The mask of honesty: Why anonymity turns people into their worst and strangest selves
I’ve read the studies, I know the theory, But still, part of me can't shake the image, what if you're out on a few dates with someone who seems perfectly normal, only to later discover they spend their free time anonymously slagging off celebrities in the comments section of Instagram, Tik Tok or wherever? It’s ridiculous, obviously, but the image still amuses me. Because these people exist. They are real. They could be your colleague, the quiet guy on your morning commute, the cheerful barista who knows your coffee order by heart, your overly enthusiastic dog walker, the monotonous voice announcing delays on the tube, or, even worse, your own relative. It's funny until you realise how likely it actually is.
The psychology behind anonymity online is fascinating yet troubling. Platforms like Instagram encourage meticulously curated personas filled with performative happiness, perfect sunsets, flawless brunch photos, carefully staged moments, and, when it’s safe for their image, even performative outrage. However, given anonymity on Reddit, TikTok, or online forums, or even through fake, no-profile photo Instagram accounts created solely for lobbing insults, these polished personas can shift into something darker and far less inhibited.
What’s striking is how many people consciously pick up their phones and decide, with full intent, "I'm going to be a complete dickhead to a stranger." It's not reactive. It’s deliberate. Psychological research backs this up. The "online disinhibition effect," studied by psychologist John Suler, explains how anonymity erodes our social filters, giving people a strange sense of permission to behave in ways they never would offline. Without accountability, empathy fades, and cruelty is more easily justified.
Albert Bandura’s research into moral disengagement also plays into this. When people don’t feel connected to the consequences of their actions, it becomes easier to act harmfully. Anonymity gives people distance,from others, from guilt, from themselves.
In contrast, platforms like LinkedIn, where your actions are directly tied to your real identity, breed restraint. Even mild sarcasm can backfire professionally, so people tread carefully. It’s a strange kind of behavioural experiment, and the results are clear: remove consequences, and many people lose the plot entirely. Fake accounts are rare on LinkedIn, which makes it a relatively safe space from the usual chaos of cancel culture, though it carries its own issues, mostly to do with performance, competition and ego. But that's a different story entirely.
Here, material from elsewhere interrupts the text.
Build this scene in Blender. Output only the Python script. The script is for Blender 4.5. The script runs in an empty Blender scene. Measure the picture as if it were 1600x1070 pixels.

And here’s something I’d love to see, purely as a thought experiment: what would cancel culture look like if, by law, everyone had to post under their real name, with passport ID linked to every account? I know this would never happen, of course, but imagine it for a moment. Would it even exist? How many people would still pile on? The sheer volume of anonymous outrage suggests that without the safety of facelessness, most of it would collapse. And what does that tell us? That a large part of cancel culture, like online bullying more broadly, is performative, weak, and fundamentally dependent on a lack of personal risk.
The duality created by these digital spaces is shaping a fragmented culture that affects far more than just celebrities. Ordinary users now juggle glossy Instagram identities with secret Reddit accounts, creating a personal split between public performance and private hostility.
Ultimately, we have to ask whether anonymity reveals truth or simply removes shame. Perhaps real authenticity isn’t about what people show when they think no one knows who they are, but what they choose to say when they know everyone does.